BISHOPVILLE, S.C. — ’Twas three weeks before Christmas, and in the prison yard, a drone-dropped package was found by a guard.
With steak, weed and crab legs, and cigarettes for days. And to season it all, a tin of Old Bay.
The illicit meal was dropped into the Lee Correctional Institution prison yard by a drone, the South Carolina Department of Corrections said on the social platform X with the hashtag #ContrabandChristmas.
A photo from the Bishopville prison showed a raw steak still in the grocery store packing, crab legs and Old Bay with side plastic baggies of marijuana and a couple of cartons of cigarettes.
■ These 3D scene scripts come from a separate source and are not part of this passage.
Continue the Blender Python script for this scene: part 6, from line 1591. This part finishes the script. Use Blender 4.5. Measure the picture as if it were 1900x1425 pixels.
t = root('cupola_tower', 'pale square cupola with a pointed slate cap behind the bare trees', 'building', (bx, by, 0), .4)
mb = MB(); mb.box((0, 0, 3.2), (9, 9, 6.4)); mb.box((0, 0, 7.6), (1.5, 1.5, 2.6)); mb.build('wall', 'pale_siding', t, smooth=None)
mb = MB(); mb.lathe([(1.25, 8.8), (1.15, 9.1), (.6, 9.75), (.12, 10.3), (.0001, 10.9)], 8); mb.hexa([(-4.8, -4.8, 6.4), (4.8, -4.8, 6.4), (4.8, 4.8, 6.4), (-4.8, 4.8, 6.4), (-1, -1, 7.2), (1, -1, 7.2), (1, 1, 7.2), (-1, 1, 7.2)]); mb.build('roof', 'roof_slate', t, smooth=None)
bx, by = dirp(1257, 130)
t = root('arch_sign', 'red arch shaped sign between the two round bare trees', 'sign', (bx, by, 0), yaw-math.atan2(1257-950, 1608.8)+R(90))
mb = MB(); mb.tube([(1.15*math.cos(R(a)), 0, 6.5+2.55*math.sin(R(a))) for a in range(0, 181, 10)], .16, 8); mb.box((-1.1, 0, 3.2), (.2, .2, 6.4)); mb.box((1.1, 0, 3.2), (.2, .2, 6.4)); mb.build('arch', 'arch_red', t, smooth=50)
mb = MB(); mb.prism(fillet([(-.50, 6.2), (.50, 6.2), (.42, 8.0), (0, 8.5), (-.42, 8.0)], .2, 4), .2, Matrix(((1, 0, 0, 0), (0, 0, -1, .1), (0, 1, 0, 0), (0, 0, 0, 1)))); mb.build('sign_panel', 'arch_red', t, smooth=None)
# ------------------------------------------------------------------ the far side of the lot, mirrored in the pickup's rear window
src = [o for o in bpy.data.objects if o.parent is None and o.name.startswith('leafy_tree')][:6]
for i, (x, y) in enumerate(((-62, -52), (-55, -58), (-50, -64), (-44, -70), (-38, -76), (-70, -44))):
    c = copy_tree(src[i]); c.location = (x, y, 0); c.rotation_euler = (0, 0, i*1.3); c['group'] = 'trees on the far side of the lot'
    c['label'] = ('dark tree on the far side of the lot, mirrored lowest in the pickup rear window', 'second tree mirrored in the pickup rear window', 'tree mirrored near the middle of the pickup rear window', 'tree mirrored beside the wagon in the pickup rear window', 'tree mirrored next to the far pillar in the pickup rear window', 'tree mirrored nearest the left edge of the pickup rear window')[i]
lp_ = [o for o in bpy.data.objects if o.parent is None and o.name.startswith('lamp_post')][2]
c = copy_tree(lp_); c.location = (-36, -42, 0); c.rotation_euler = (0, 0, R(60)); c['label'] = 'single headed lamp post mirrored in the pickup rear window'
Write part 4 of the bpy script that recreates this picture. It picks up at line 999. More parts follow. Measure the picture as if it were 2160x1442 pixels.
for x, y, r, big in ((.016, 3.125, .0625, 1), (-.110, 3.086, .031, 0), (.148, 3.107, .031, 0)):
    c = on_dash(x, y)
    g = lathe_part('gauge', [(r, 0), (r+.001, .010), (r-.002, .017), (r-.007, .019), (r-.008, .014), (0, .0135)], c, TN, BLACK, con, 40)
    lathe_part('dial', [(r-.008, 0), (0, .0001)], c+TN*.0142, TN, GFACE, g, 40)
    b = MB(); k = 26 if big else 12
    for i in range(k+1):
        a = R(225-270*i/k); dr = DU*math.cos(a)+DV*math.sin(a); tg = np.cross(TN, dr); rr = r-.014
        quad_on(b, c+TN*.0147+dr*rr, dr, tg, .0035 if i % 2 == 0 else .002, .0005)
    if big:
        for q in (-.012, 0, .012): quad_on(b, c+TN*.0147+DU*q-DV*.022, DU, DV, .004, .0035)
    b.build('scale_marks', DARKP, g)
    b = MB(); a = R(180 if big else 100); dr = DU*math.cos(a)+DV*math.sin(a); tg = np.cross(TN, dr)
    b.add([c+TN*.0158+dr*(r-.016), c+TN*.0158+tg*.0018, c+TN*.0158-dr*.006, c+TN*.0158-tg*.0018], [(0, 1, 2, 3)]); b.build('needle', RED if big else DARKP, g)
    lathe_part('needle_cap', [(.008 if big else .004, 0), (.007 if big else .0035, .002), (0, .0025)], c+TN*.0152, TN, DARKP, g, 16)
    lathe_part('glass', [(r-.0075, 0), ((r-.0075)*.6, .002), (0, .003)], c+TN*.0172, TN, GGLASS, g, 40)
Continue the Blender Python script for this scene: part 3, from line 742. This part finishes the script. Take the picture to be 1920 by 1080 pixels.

The drone was also seized Sunday morning, authorities said.
Prison officials said they are investigating and no arrests have been made.
“I’m guessing the inmates who were expecting the package are crabby,” prisons spokeswoman Chrysti Shain said.
Keeping contraband out of state prisons is a constant battle. People would toss or use a catapult to get packages of cellphones, drugs or other illegal items over the perimeter fence until officials raised the fences and added netting at the top.
People trying to smuggle things behind bars moved on to drones, leaving corrections officials to constantly patrol the prison yard and just outside for the tiny aircraft trying to drop packages.
Just flying a drone near a prison in South Carolina is a misdemeanor crime that carries up to 30 days in jail. Dropping contraband into the prison is a felony that can land someone behind bars for 10 years.